===== Input records =====

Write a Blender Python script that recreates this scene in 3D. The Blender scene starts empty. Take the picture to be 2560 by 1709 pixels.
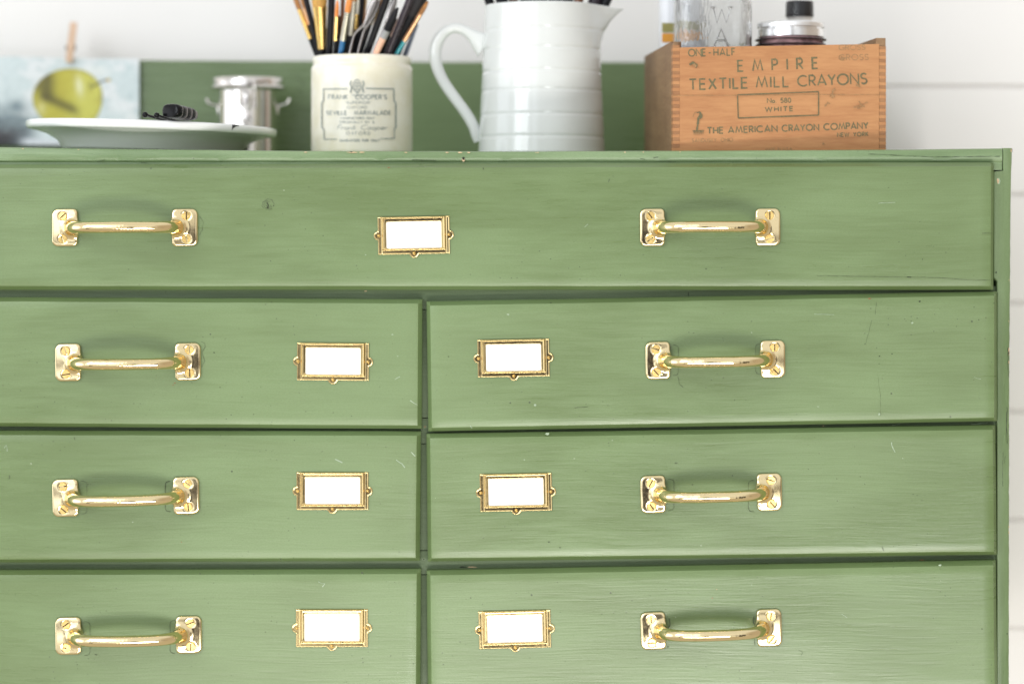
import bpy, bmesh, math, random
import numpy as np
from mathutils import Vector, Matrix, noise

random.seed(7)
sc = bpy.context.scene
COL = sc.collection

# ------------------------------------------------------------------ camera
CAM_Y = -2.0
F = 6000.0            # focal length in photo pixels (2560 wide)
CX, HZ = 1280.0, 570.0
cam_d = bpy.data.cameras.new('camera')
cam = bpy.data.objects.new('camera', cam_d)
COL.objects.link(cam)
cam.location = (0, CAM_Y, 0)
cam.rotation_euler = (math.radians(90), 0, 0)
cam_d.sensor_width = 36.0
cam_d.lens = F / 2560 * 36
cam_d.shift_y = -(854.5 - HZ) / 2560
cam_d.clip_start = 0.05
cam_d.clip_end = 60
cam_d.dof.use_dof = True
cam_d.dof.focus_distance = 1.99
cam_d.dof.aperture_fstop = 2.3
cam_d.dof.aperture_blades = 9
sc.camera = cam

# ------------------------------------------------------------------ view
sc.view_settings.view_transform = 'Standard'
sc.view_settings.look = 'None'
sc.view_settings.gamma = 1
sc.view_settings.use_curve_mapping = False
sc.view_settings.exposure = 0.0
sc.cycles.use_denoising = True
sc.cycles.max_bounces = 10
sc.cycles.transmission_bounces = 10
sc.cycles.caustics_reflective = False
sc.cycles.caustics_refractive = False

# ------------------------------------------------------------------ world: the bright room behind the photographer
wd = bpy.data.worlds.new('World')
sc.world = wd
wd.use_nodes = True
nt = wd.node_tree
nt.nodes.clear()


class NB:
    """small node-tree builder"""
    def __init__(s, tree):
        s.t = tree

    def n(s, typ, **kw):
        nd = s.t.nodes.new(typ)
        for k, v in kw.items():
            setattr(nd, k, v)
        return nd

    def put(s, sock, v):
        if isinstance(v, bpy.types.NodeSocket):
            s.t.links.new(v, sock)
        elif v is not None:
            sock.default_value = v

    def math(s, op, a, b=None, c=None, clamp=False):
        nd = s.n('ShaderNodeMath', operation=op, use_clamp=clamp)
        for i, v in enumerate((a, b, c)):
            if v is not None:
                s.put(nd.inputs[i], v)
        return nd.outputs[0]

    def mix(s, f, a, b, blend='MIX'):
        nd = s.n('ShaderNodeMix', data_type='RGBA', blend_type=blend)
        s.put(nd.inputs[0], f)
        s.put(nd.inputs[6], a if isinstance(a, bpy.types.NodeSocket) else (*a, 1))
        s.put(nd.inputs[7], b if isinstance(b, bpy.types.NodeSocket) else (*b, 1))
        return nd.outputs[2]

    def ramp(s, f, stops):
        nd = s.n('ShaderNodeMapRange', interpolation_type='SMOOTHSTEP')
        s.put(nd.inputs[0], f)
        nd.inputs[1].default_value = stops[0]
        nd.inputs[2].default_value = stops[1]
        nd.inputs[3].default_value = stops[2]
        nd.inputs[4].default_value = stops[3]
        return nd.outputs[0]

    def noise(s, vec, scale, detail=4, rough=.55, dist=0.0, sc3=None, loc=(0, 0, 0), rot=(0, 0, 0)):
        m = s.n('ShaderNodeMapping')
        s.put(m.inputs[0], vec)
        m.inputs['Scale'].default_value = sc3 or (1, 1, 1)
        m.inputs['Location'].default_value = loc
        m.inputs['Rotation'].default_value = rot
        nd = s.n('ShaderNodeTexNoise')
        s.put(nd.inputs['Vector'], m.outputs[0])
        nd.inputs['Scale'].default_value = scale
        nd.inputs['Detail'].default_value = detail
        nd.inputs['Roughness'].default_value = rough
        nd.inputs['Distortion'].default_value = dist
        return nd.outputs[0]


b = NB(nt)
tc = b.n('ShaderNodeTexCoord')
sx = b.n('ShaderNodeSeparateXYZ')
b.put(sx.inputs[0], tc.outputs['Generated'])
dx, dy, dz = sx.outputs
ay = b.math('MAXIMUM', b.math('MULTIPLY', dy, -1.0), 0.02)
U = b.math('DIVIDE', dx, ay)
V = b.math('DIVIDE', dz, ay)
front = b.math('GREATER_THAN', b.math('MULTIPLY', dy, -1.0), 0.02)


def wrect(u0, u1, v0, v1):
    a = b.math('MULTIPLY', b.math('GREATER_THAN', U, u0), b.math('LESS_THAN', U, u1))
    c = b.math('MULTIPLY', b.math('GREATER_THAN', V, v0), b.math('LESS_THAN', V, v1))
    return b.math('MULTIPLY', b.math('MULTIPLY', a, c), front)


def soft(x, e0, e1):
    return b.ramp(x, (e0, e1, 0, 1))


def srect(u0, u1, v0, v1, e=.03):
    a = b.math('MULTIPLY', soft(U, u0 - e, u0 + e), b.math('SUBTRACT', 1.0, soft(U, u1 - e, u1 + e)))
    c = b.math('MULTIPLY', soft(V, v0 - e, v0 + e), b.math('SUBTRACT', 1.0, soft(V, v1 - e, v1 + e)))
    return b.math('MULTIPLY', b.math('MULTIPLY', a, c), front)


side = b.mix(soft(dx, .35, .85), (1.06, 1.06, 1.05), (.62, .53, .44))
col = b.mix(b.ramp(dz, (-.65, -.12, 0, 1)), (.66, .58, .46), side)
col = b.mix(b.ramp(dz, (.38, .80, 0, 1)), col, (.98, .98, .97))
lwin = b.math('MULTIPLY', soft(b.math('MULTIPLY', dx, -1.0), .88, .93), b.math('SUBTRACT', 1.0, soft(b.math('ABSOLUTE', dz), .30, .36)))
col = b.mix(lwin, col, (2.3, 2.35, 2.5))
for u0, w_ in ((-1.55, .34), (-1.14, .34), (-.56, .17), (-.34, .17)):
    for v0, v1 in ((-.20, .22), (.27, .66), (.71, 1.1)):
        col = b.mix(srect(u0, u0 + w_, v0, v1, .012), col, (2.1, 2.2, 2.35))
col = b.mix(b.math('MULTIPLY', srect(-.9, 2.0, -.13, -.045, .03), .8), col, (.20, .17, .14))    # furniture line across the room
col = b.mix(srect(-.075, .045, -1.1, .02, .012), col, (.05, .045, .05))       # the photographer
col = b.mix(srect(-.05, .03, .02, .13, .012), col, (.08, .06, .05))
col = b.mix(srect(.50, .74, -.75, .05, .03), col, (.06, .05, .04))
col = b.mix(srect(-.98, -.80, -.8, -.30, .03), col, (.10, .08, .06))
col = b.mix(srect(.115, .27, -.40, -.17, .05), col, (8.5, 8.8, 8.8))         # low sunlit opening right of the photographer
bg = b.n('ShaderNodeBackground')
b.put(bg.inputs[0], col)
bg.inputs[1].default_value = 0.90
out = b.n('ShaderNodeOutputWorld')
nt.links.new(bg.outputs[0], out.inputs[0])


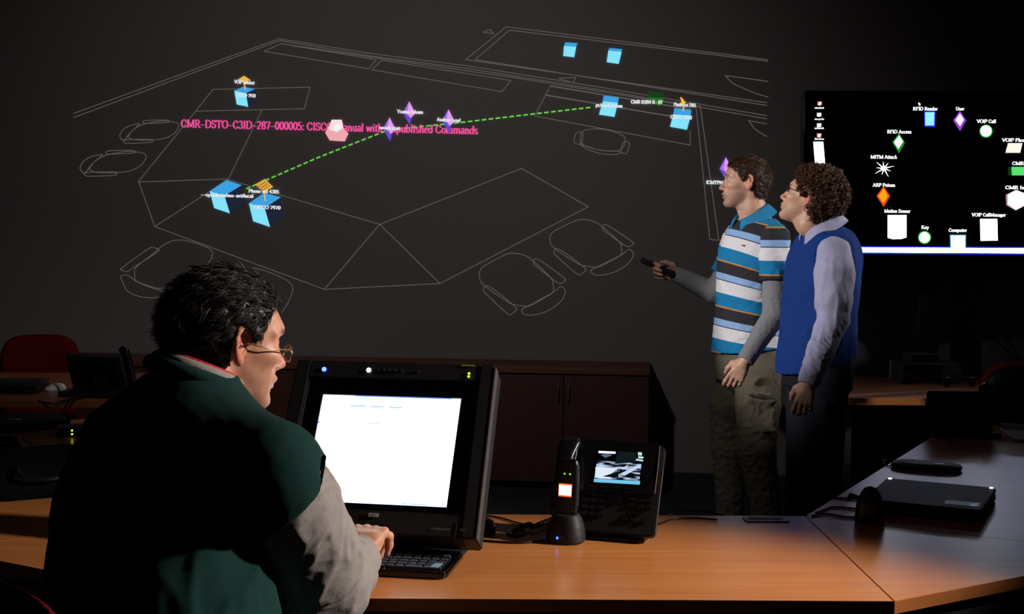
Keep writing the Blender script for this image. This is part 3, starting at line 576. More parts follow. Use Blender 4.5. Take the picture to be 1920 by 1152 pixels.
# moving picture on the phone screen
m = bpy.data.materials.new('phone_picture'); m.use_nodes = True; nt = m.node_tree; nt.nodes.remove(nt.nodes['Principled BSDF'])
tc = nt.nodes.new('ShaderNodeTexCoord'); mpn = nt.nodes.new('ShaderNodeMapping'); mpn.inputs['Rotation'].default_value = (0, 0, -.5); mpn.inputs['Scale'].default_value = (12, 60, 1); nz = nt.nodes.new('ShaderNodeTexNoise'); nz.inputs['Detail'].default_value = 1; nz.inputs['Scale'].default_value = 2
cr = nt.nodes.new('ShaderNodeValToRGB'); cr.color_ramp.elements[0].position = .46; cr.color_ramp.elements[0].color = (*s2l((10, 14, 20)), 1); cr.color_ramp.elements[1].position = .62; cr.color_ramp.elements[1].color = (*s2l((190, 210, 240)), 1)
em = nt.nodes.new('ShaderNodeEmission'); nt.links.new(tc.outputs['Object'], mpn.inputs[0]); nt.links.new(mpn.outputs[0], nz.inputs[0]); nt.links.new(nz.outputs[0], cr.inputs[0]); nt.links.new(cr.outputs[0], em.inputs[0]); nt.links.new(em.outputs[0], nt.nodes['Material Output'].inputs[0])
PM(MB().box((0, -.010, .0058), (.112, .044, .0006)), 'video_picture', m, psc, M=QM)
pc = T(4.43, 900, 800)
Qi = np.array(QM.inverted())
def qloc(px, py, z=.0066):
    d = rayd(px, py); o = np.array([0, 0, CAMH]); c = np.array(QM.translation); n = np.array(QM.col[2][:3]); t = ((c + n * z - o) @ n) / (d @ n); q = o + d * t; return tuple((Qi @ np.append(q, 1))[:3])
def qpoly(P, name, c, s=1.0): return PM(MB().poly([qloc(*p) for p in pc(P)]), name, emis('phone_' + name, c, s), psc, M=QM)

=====

Restate only the lines running from the start of the material above through the line containing "sc.cycles.caustics_refractive = False", ends included. No pictures.

* [Answer to the task]
Write a Blender Python script that recreates this scene in 3D. The Blender scene starts empty. Take the picture to be 2560 by 1709 pixels.
import bpy, bmesh, math, random
import numpy as np
from mathutils import Vector, Matrix, noise

random.seed(7)
sc = bpy.context.scene
COL = sc.collection

# ------------------------------------------------------------------ camera
CAM_Y = -2.0
F = 6000.0            # focal length in photo pixels (2560 wide)
CX, HZ = 1280.0, 570.0
cam_d = bpy.data.cameras.new('camera')
cam = bpy.data.objects.new('camera', cam_d)
COL.objects.link(cam)
cam.location = (0, CAM_Y, 0)
cam.rotation_euler = (math.radians(90), 0, 0)
cam_d.sensor_width = 36.0
cam_d.lens = F / 2560 * 36
cam_d.shift_y = -(854.5 - HZ) / 2560
cam_d.clip_start = 0.05
cam_d.clip_end = 60
cam_d.dof.use_dof = True
cam_d.dof.focus_distance = 1.99
cam_d.dof.aperture_fstop = 2.3
cam_d.dof.aperture_blades = 9
sc.camera = cam

# ------------------------------------------------------------------ view
sc.view_settings.view_transform = 'Standard'
sc.view_settings.look = 'None'
sc.view_settings.gamma = 1
sc.view_settings.use_curve_mapping = False
sc.view_settings.exposure = 0.0
sc.cycles.use_denoising = True
sc.cycles.max_bounces = 10
sc.cycles.transmission_bounces = 10
sc.cycles.caustics_reflective = False
sc.cycles.caustics_refractive = False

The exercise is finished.